The government agency’s latest annual survey found that cocaine use dropped for the second straight year, and that declining trends in the use of marijuana and alcohol had continued.
Nevertheless, more than half of all students still use an illegal drug at least once before graduating from high school, the report said.
And it warned that its assessment could well be too sanguine because its survey did not include high school dropouts, among whom drug abuse is “becoming more compulsive and more damaging.”
“We don’t want to imply that the war is won,” said Charles R. Schuster, the institute’s director. “The problem is that there are still pockets, primarily among those who have dropped out of high school, where drug use remains at very high levels.”

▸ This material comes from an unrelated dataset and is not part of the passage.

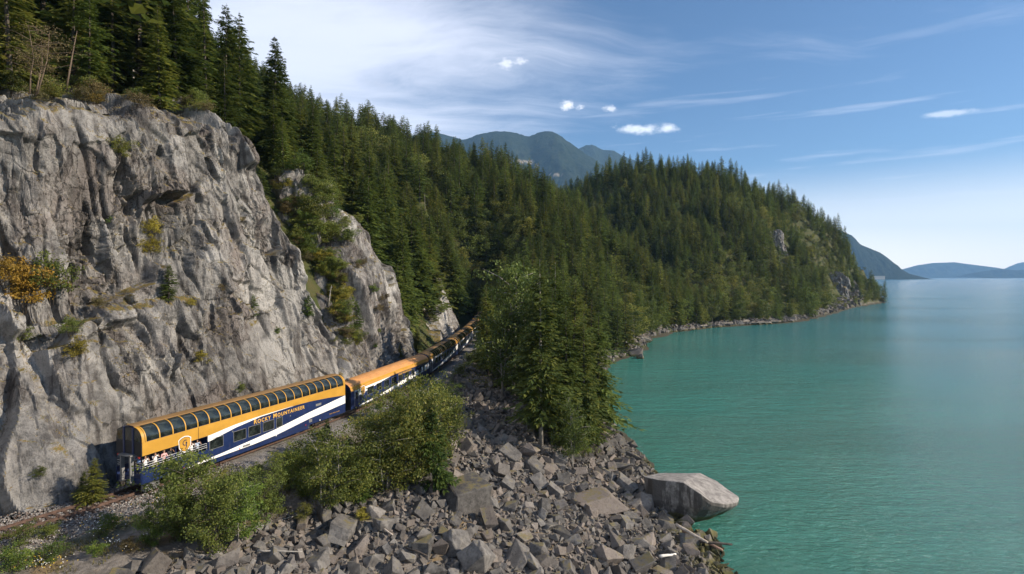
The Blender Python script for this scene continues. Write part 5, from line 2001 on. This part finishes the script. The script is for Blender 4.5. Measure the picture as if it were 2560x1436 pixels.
# plants on the cliff
for px, py, h, k, v, lab in ((62, 765, 3.6, 0, 3, "orange autumn bush on the cliff ledge at the photo's left edge"), (128, 745, 3.6, 1, 1, "olive bush beside the orange one on the cliff ledge"), (20, 720, 2.6, 1, 3, "smaller orange bush at the very left of the ledge"),
                             (188, 900, 1.7, 0, 2, "yellow-green bush hanging low on the left cliff"), (178, 838, 1.5, 1, 1, "olive bush above the yellow-green one on the left cliff"), (52, 858, 1.5, 0, 1, "small olive bush on the lower left cliff"), (378, 640, 2.0, 0, 2, "yellow bush in a crack of the cliff's middle"),
                             (376, 590, 1.8, 1, 2, "upper yellow bush in the same cliff crack"), (508, 908, 1.4, 1, 2, "yellow-green bush on the dark lower bulge of the cliff"), (296, 395, 1.9, 0, 1, "olive bush high on the cliff's upper left"), (692, 838, .9, 0, 0, "tiny bush on the lower right slabs"),
                             (478, 768, .9, 1, 2, "little yellow bush right of the ledge fir"), (275, 560, .7, 0, 0, "tiny green tuft in mid cliff"), (600, 985, 1.1, 0, 1, "bush just above the dome car's roof"), (835, 855, .8, 1, 1, "tiny bush on the slabs above the copper roof"),
                             (560, 730, 1.0, 1, 4, "brown tuft right of the ledge fir"), (640, 300, 1.4, 0, 1, "olive bush on the cliff's upper right brow"), (720, 470, 1.3, 0, 2, "yellow bush on the grey outcrop's ledge"), (330, 760, 1.2, 1, 4, "brown bush on the ledge left of the ledge fir"),
                             (250, 770, 1.0, 0, 4, "dry bush in the middle of the ledge"), (100, 1195, .8, 0, 1, "small bush low on the cliff left of the train")):
    loc = ground_at(px, py)
    if loc:
        plant("cliff_bush", BSH[k][v], loc, h, lab, "bush", "bushes growing on the cliff", ("foliage", "stem"), 1.0)
for px, py, h, lab in ((422, 752, 3.9, "bushy young fir on the ledge in the middle of the cliff"), (634, 790, 2.7, "small fir on the slabs right of the ledge fir"), (770, 788, 2.9, "small fir on the slabs above the copper roof"), (893, 822, 4.6, "narrow fir at the foot of the gully"),
                       (940, 868, 1.8, "tiny fir low on the pinkish rock face"), (985, 668, 6.0, "fir on the upper ledge of the pinkish rock face"), (1042, 880, 5.4, "dark fir between the pinkish face and the tan knob"), (234, 1258, 3.6, "dark fir in the train's shadow behind the open platform"),
                       (208, 1252, 2.4, "smaller dark fir left of the one in the train's shadow"), (1000, 895, 2.6, "dark small fir at the foot of the pinkish face"), (1085, 770, 4.0, "fir left of the tan knob")):
    loc = ground_at(px, py)
    if loc:
        plant("young_conifer", BIGC[1] if "dark" in lab else YNG[random.randrange(3)], loc, h, lab, "tree", "young firs on the cliff faces", wide=1.5 if "dark" in lab else 1.0)

# shrubs of the gullies and the brow
shrub_items = []


def fill(poly, n, h0, h1, mats, look, protos=BSH):
    poly = np.array(poly, float)
    c = 0
    tries = 0
    while c < n and tries < n * 30:
        tries += 1
        x, y = RNG.uniform(poly[:, 0].min(), poly[:, 0].max()), RNG.uniform(poly[:, 1].min(), poly[:, 1].max())
        if not in_poly(np.array([x]), np.array([y]), poly)[0]:
            continue
        loc = ground_at(x, y)
        if loc is None or loc.z < 1:
            continue
        v = mats[int(RNG.integers(len(mats)))]
        shrub_items.append((x, y, look[v], protos[int(RNG.integers(len(protos)))][v], loc, RNG.uniform(h0, h1)))
        c += 1


LK = {0: "bright green shrub", 1: "olive shrub", 2: "yellowish shrub", 3: "orange shrub", 4: "brown shrub"}
fill([(745, 400), (830, 430), (905, 530), (880, 620), (850, 650), (790, 640), (755, 560)], 34, 1.6, 3.2, [0, 1, 1, 1, 0], LK)
fill([(760, 620), (850, 650), (870, 760), (880, 860), (830, 740)], 26, 1.0, 2.2, [1, 1, 2, 4, 0, 0, 1], LK)
fill([(838, 760), (890, 790), (905, 880), (862, 872)], 16, 0.8, 1.8, [1, 0, 1, 4], LK)
fill([(880, 620), (960, 590), (1010, 720), (1010, 860), (920, 870)], 12, 0.6, 1.3, [1, 0, 4], LK)
fill([(1040, 640), (1110, 690), (1130, 760), (1075, 830), (1045, 740)], 18, 1.4, 3.0, [0, 1, 2, 1], LK)
fill([(645, 370), (700, 400), (740, 500), (790, 620), (840, 730), (800, 720), (740, 620), (690, 480)], 46, 1.0, 2.2, [1, 1, 0, 0, 1, 4], LK)
fill([(800, 640), (860, 660), (880, 820), (850, 840), (810, 740)], 14, 1.0, 2.2, [1, 0, 2], LK)
fill([(20, 215), (150, 205), (330, 225), (520, 255), (600, 300), (420, 275), (180, 262), (20, 255)], 38, 0.8, 2.0, [4, 1, 4, 1, 1, 4, 3], LK)
fill([(920, 520), (1000, 560), (1030, 640), (960, 540)], 8, 1.0, 2.2, [1, 4, 2], LK)
labs = relate([(a[0], a[1], a[2]) for a in shrub_items], [(790, 480, "grey outcrop in the gully"), (820, 700, "narrow lower end of the gully"), (880, 560, "top of the pinkish rock face"), (1080, 740, "tan rock knob"), (680, 420, "upper right edge of the big cliff"),
                                                         (100, 235, "left end of the cliff's brow"), (330, 240, "bare snag on the cliff's brow"), (520, 270, "right end of the cliff's brow")])
for lab, (x, y, lk, pr_, loc, h) in zip(labs, shrub_items):
    plant("shrub", pr_, loc, h, lab, "shrub", "shrubs of the gullies and the cliff's brow", ("foliage", "stem"), 1.15)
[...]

Citing evidence of growing use of crack cocaine in the inner cities, Administration officials have warned recently that the high school senior survey grossly underestimates the drug problem among the nation’s young people.
The survey results were based on questionnaires administered to more than 16,000 seniors in 135 public and private high schools across the country. The study found that the proportion of seniors using any illicit drug in the past year fell from 42% to 39% in 1988. The peak year was 1979, with 54% reporting drug use.
The proportion of seniors who had used cocaine at least once dropped from 15% in 1987 to 12% in 1988, with the percentage who had used cocaine in the previous 30 days dropping from 4.3% to 3.4%. The proportion of cocaine users who had used crack at least once dropped from 5.6% in 1987 to 4.8% last year.